Abstract

We have implemented a complex network description for metallic glasses, able to predict the elasto-plastic regime, the location of shear bands and the statistics that control the plastic events that originate in the material due to a deformation process. By means of molecular dynamics simulations, we perform a shear deformation test, obtaining the stress–strain curve for CuZr metallic glass samples. The atomic configurations of the metallic glass is mapped to a graph, where a node represents an atom whose stress/strain is above a certain threshold, and edges are connections between existing nodes at consecutive timesteps in the simulation. We made a statistical study of some physical descriptors such as shear stress, shear strain, volumetric strain and non-affine displacement to use them as construction tools for complex networks. We have calculated their probability density functions, skewness, kurtosis and Gini coefficient to analyze the inequality of the distributions. We study the evolution of the resulting complex network, by computing topological metrics such as degree, clustering coefficient, betweenness and closeness centrality as a function of the strain. We have obtained correlations between the physical phenomena produced by the deformation with the data recorded by these metrics.
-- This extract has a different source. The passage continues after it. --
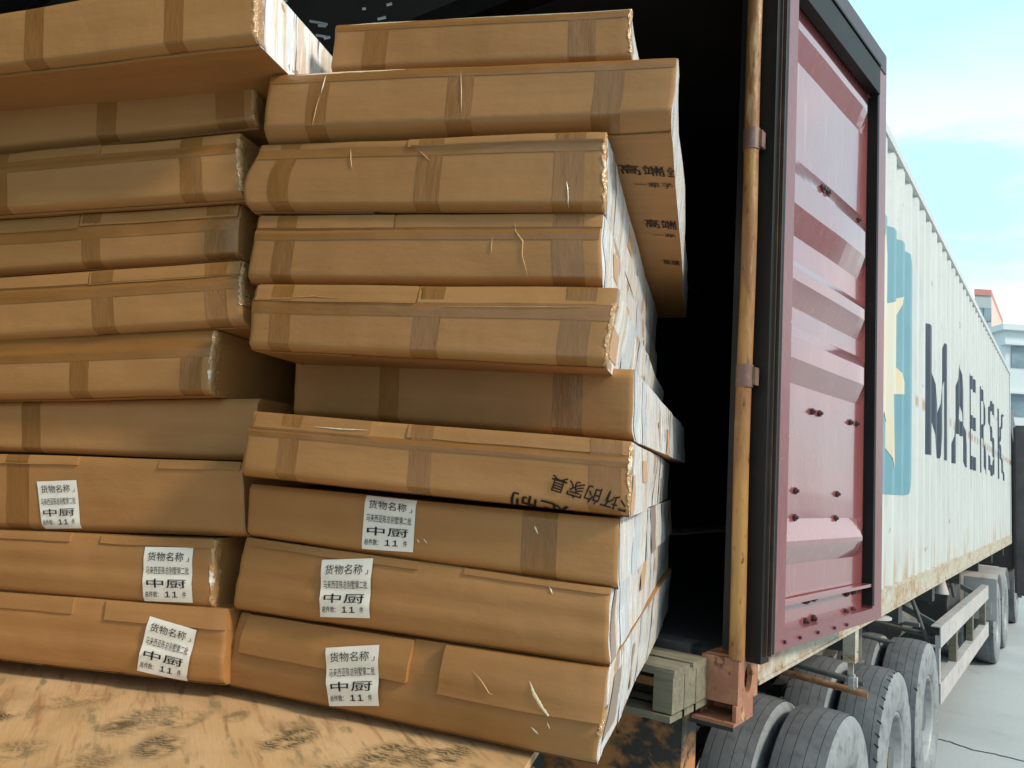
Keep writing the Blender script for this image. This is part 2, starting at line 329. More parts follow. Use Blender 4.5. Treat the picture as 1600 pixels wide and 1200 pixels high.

By means the visual representation of the networks, we have also found direct correlations between metrics and the local atomic shear strain, so that they are able to predict the location of shear bands, as well as the formation of highly connected and interacting communities, which we interpret as shear transformation zones. Our results suggest that the complex network approach has interesting capabilities for the description of mechanical properties of metallic glasses.